In 2026, Virginia, through House Bill 798, amended its Disposition of Unclaimed Property Act, codified in Title 55.1, Chapter 25 of the Code of Virginia, to expressly include digital assets, define them, and establish a framework for their treatment as unclaimed property. This reform was adopted in response to the operational and legal difficulties encountered under the previous regime, which mandated liquidation upon deposit and did not account for the volatility and investment nature of digital assets. More specifically, the lack of explicit legal recognition exposed the administration to legal uncertainty, potential disputes regarding the appropriate legal classification of digital assets, inconsistencies with the holding practices of institutional intermediaries, and practical difficulties in enforcing the legal transfer of these assets to the state.

The Virginia legislature highlighted a fundamental problem. Although owners retained the right to claim unclaimed digital assets, this process limited recovery to a monetary equivalent determined at the time of liquidation. When a significant market appreciation occurred after liquidation, the owner bore the full economic loss, even though they had never relinquished ownership of the asset. This situation was increasingly viewed as incompatible with the protective purpose of unclaimed property law.

The amended law therefore introduced an intermediate solution. Digital assets are now transferred to the state and held in kind for a defined period of one year, during which no forced liquidation takes place. Only after this period may liquidation be considered. This model aims to strike a balance between administrative feasibility and better protection of owners’ rights, ensuring that temporary inactivity does not result in the irreversible loss of an asset’s economic potential.

 

Quebec’s Current Framework: Discretionary Liquidation and Persistent Uncertainty

Conversely, as noted above, Quebec law does not expressly recognize cryptoassets and provides for no mechanism for in-kind preservation. Cryptoassets falling within the scope of the law would therefore be managed according to the general rules applicable to intangible personal property. Although this framework allows the Minister to hold and administer the property, it also authorizes liquidation at the Minister’s discretion, based on considerations such as the nature of the property or administrative constraints.

This discretionary model creates uncertainty for both owners and custodians. Owners run the risk that a deliberate long-term holding strategy could be nullified solely on the grounds of inactivity, while custodians operate under vague compliance requirements when managing volatile assets that require specialized storage and key management infrastructure. As we saw in the pre-reform U.S. context, this uncertainty risks reproducing the same structural outcome: the conversion of cryptoassets into a state-selected monetary form, potentially depriving owners of future gains while leaving them with only a reduced monetary claim.

 

Strengthening the Protection of Cryptoasset Owners Under Quebec Law

Quebec currently finds itself in a situation comparable to that which preceded recent U.S. reforms. A targeted amendment to the Unclaimed Property Act could address these issues without compromising the Act’s fundamental objectives. In this regard, a comparative analysis with other jurisdictions, notably Virginia, provides a practical roadmap for identifying and implementing legislative solutions to the gaps observed in the Quebec regime. Such amendments could include the express recognition of cryptoassets as a distinct category of property under Section 3 of the Act, the introduction of temporary in-kind retention mechanisms, and a more nuanced approach to inactivity that reflects the realities of holding digital assets.

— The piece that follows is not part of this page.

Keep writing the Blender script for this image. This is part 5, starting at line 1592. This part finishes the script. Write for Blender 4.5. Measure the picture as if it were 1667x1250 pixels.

By drawing inspiration from legislative choices adopted in jurisdictions such as Virginia, Quebec could not only mitigate the risk of unjustified loss of value but also strengthen the legal certainty and administrative consistency of its regime. Such an approach would offer Quebec the opportunity to establish itself as a Canadian leader in the legal treatment of cryptoassets, at the intersection of property law, technological innovation, and asset protection.